Un “appetito” insaziabile

Amo ferocemente, disperatamente la vita. E credo che questa ferocia, questa disperazione mi porteranno alla fine. Amo il sole, l’erba, la gioventù. L’amore per la vita è divenuto per me un vizio più micidiale della cocaina. Io divoro la mia esistenza con un appetito insaziabile.
Come finirà tutto ciò? Lo ignoro.

Pier Paolo Pasolini

Cecità

“Il problema è avere gli occhi e non saper vedere, non guardare le cose che accadono. Occhi chiusi. Occhi che non vedono più. Che non sono più curiosi. Che non si aspettano che accada più niente.
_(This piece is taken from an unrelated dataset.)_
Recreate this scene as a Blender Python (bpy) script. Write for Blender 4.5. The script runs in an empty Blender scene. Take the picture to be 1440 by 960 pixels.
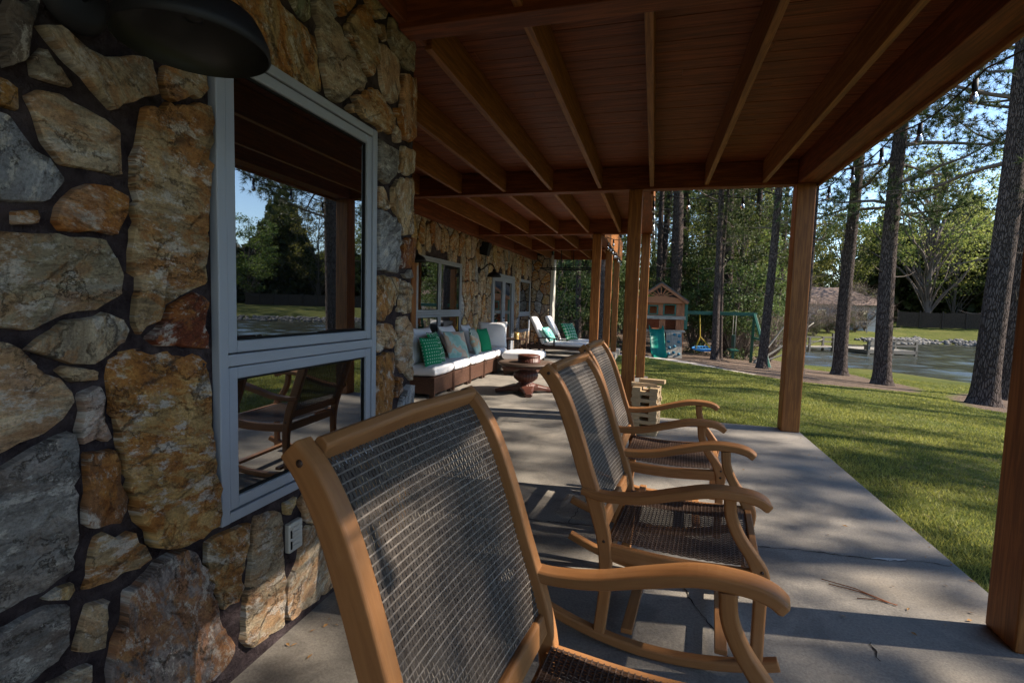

Forse perché non credono che la bellezza esista. Ma sul deserto delle nostre strade Lei passa, rompendo il finito limite e riempiendo i nostri occhi di infinito desiderio.”

Pier Paolo Pasolini

Sul progresso


“Non è affatto vero che io non credo nel progresso, io credo nel progresso. Non credo nello sviluppo. E nella fattispecie in questo sviluppo. Ed è questo sviluppo che da alla mia natura gaia una svolta tremendamente triste, quasi tragica.”